REQUIREMENTS:
Repeat each line of the material exactly.
— BEGIN INFORMATION SHOWN —
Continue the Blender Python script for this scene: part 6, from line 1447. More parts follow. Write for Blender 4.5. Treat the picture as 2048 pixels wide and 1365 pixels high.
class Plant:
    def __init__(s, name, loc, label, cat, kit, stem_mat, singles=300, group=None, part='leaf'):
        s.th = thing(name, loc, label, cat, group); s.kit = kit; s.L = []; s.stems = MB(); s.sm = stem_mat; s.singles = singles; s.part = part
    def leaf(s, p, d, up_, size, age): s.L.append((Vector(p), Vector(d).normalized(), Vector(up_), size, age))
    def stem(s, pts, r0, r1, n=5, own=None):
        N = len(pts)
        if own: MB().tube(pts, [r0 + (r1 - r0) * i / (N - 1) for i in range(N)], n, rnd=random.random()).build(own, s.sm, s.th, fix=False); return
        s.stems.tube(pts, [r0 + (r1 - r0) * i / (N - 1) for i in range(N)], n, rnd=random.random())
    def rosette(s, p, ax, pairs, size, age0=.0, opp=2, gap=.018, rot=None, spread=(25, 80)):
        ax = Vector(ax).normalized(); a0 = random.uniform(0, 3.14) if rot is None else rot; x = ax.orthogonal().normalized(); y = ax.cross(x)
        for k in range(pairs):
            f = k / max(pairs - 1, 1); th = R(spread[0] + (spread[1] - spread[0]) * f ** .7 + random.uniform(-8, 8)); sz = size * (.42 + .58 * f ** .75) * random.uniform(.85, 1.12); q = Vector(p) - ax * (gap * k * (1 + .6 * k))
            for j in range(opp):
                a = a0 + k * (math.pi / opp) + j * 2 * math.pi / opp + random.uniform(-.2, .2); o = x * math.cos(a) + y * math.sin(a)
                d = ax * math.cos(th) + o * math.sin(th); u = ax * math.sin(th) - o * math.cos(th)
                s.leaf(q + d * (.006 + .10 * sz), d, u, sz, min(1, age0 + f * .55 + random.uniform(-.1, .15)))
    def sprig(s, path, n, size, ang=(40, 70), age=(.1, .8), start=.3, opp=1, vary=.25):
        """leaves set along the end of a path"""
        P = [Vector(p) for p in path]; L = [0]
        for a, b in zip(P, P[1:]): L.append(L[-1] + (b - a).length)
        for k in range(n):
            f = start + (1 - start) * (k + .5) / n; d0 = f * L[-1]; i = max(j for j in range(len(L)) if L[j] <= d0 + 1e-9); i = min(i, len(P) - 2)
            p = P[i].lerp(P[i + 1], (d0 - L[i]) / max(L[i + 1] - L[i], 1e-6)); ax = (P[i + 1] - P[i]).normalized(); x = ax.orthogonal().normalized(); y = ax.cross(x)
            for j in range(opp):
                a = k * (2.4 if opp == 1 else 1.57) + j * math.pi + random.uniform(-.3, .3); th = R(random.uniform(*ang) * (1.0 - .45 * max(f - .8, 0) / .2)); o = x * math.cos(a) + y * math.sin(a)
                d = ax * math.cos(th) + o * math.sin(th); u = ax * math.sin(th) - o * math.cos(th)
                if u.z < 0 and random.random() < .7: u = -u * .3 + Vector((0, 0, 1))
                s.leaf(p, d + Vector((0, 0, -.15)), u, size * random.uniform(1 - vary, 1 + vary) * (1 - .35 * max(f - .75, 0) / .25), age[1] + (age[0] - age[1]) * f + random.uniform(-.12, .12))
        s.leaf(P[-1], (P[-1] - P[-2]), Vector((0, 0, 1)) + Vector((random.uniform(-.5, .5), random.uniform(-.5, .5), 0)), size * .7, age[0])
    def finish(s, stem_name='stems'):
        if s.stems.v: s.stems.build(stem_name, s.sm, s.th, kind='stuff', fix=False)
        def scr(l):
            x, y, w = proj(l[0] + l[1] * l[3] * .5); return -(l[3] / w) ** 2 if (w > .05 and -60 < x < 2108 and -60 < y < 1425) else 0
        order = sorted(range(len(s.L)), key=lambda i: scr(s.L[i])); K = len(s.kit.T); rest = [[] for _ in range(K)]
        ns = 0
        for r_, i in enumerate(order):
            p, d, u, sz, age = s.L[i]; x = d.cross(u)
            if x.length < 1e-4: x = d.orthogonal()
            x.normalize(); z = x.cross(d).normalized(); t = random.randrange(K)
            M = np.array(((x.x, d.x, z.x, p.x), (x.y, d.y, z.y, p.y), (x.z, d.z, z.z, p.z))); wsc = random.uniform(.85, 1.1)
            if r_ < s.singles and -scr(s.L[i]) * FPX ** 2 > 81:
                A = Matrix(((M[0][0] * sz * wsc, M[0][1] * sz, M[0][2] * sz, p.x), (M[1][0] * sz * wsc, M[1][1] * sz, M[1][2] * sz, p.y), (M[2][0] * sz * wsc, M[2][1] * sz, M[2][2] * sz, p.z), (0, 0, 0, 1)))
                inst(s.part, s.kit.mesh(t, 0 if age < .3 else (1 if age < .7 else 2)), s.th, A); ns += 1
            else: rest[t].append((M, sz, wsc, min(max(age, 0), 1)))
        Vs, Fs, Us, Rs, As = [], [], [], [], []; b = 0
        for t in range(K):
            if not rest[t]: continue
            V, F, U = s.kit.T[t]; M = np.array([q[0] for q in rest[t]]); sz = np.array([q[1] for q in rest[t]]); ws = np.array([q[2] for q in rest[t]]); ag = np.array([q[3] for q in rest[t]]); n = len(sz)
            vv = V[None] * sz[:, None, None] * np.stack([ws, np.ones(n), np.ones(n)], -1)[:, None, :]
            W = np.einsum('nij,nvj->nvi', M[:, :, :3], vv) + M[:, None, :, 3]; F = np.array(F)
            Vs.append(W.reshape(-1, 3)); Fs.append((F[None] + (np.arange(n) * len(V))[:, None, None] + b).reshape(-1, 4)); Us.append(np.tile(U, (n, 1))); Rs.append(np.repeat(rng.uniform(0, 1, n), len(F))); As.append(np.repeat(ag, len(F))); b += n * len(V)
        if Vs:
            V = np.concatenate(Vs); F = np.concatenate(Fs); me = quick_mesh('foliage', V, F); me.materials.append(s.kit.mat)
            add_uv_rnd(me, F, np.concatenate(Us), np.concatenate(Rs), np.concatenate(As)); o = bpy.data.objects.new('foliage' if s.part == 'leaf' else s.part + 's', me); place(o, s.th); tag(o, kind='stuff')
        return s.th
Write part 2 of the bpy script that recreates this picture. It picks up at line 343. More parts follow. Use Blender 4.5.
— END INFORMATION SHOWN —
TASK ANSWER:
Continue the Blender Python script for this scene: part 6, from line 1447. More parts follow. Write for Blender 4.5. Treat the picture as 2048 pixels wide and 1365 pixels high.
class Plant:
    def __init__(s, name, loc, label, cat, kit, stem_mat, singles=300, group=None, part='leaf'):
        s.th = thing(name, loc, label, cat, group); s.kit = kit; s.L = []; s.stems = MB(); s.sm = stem_mat; s.singles = singles; s.part = part
    def leaf(s, p, d, up_, size, age): s.L.append((Vector(p), Vector(d).normalized(), Vector(up_), size, age))
    def stem(s, pts, r0, r1, n=5, own=None):
        N = len(pts)
        if own: MB().tube(pts, [r0 + (r1 - r0) * i / (N - 1) for i in range(N)], n, rnd=random.random()).build(own, s.sm, s.th, fix=False); return
        s.stems.tube(pts, [r0 + (r1 - r0) * i / (N - 1) for i in range(N)], n, rnd=random.random())
    def rosette(s, p, ax, pairs, size, age0=.0, opp=2, gap=.018, rot=None, spread=(25, 80)):
        ax = Vector(ax).normalized(); a0 = random.uniform(0, 3.14) if rot is None else rot; x = ax.orthogonal().normalized(); y = ax.cross(x)
        for k in range(pairs):
            f = k / max(pairs - 1, 1); th = R(spread[0] + (spread[1] - spread[0]) * f ** .7 + random.uniform(-8, 8)); sz = size * (.42 + .58 * f ** .75) * random.uniform(.85, 1.12); q = Vector(p) - ax * (gap * k * (1 + .6 * k))
            for j in range(opp):
                a = a0 + k * (math.pi / opp) + j * 2 * math.pi / opp + random.uniform(-.2, .2); o = x * math.cos(a) + y * math.sin(a)
                d = ax * math.cos(th) + o * math.sin(th); u = ax * math.sin(th) - o * math.cos(th)
                s.leaf(q + d * (.006 + .10 * sz), d, u, sz, min(1, age0 + f * .55 + random.uniform(-.1, .15)))
    def sprig(s, path, n, size, ang=(40, 70), age=(.1, .8), start=.3, opp=1, vary=.25):
        """leaves set along the end of a path"""
        P = [Vector(p) for p in path]; L = [0]
        for a, b in zip(P, P[1:]): L.append(L[-1] + (b - a).length)
        for k in range(n):
            f = start + (1 - start) * (k + .5) / n; d0 = f * L[-1]; i = max(j for j in range(len(L)) if L[j] <= d0 + 1e-9); i = min(i, len(P) - 2)
            p = P[i].lerp(P[i + 1], (d0 - L[i]) / max(L[i + 1] - L[i], 1e-6)); ax = (P[i + 1] - P[i]).normalized(); x = ax.orthogonal().normalized(); y = ax.cross(x)
            for j in range(opp):
                a = k * (2.4 if opp == 1 else 1.57) + j * math.pi + random.uniform(-.3, .3); th = R(random.uniform(*ang) * (1.0 - .45 * max(f - .8, 0) / .2)); o = x * math.cos(a) + y * math.sin(a)
                d = ax * math.cos(th) + o * math.sin(th); u = ax * math.sin(th) - o * math.cos(th)
                if u.z < 0 and random.random() < .7: u = -u * .3 + Vector((0, 0, 1))
                s.leaf(p, d + Vector((0, 0, -.15)), u, size * random.uniform(1 - vary, 1 + vary) * (1 - .35 * max(f - .75, 0) / .25), age[1] + (age[0] - age[1]) * f + random.uniform(-.12, .12))
        s.leaf(P[-1], (P[-1] - P[-2]), Vector((0, 0, 1)) + Vector((random.uniform(-.5, .5), random.uniform(-.5, .5), 0)), size * .7, age[0])
    def finish(s, stem_name='stems'):
        if s.stems.v: s.stems.build(stem_name, s.sm, s.th, kind='stuff', fix=False)
        def scr(l):
            x, y, w = proj(l[0] + l[1] * l[3] * .5); return -(l[3] / w) ** 2 if (w > .05 and -60 < x < 2108 and -60 < y < 1425) else 0
        order = sorted(range(len(s.L)), key=lambda i: scr(s.L[i])); K = len(s.kit.T); rest = [[] for _ in range(K)]
        ns = 0
        for r_, i in enumerate(order):
            p, d, u, sz, age = s.L[i]; x = d.cross(u)
            if x.length < 1e-4: x = d.orthogonal()
            x.normalize(); z = x.cross(d).normalized(); t = random.randrange(K)
            M = np.array(((x.x, d.x, z.x, p.x), (x.y, d.y, z.y, p.y), (x.z, d.z, z.z, p.z))); wsc = random.uniform(.85, 1.1)
            if r_ < s.singles and -scr(s.L[i]) * FPX ** 2 > 81:
                A = Matrix(((M[0][0] * sz * wsc, M[0][1] * sz, M[0][2] * sz, p.x), (M[1][0] * sz * wsc, M[1][1] * sz, M[1][2] * sz, p.y), (M[2][0] * sz * wsc, M[2][1] * sz, M[2][2] * sz, p.z), (0, 0, 0, 1)))
                inst(s.part, s.kit.mesh(t, 0 if age < .3 else (1 if age < .7 else 2)), s.th, A); ns += 1
            else: rest[t].append((M, sz, wsc, min(max(age, 0), 1)))
        Vs, Fs, Us, Rs, As = [], [], [], [], []; b = 0
        for t in range(K):
            if not rest[t]: continue
            V, F, U = s.kit.T[t]; M = np.array([q[0] for q in rest[t]]); sz = np.array([q[1] for q in rest[t]]); ws = np.array([q[2] for q in rest[t]]); ag = np.array([q[3] for q in rest[t]]); n = len(sz)
            vv = V[None] * sz[:, None, None] * np.stack([ws, np.ones(n), np.ones(n)], -1)[:, None, :]
            W = np.einsum('nij,nvj->nvi', M[:, :, :3], vv) + M[:, None, :, 3]; F = np.array(F)
            Vs.append(W.reshape(-1, 3)); Fs.append((F[None] + (np.arange(n) * len(V))[:, None, None] + b).reshape(-1, 4)); Us.append(np.tile(U, (n, 1))); Rs.append(np.repeat(rng.uniform(0, 1, n), len(F))); As.append(np.repeat(ag, len(F))); b += n * len(V)
        if Vs:
            V = np.concatenate(Vs); F = np.concatenate(Fs); me = quick_mesh('foliage', V, F); me.materials.append(s.kit.mat)
            add_uv_rnd(me, F, np.concatenate(Us), np.concatenate(Rs), np.concatenate(As)); o = bpy.data.objects.new('foliage' if s.part == 'leaf' else s.part + 's', me); place(o, s.th); tag(o, kind='stuff')
        return s.th
Write part 2 of the bpy script that recreates this picture. It picks up at line 343. More parts follow. Use Blender 4.5.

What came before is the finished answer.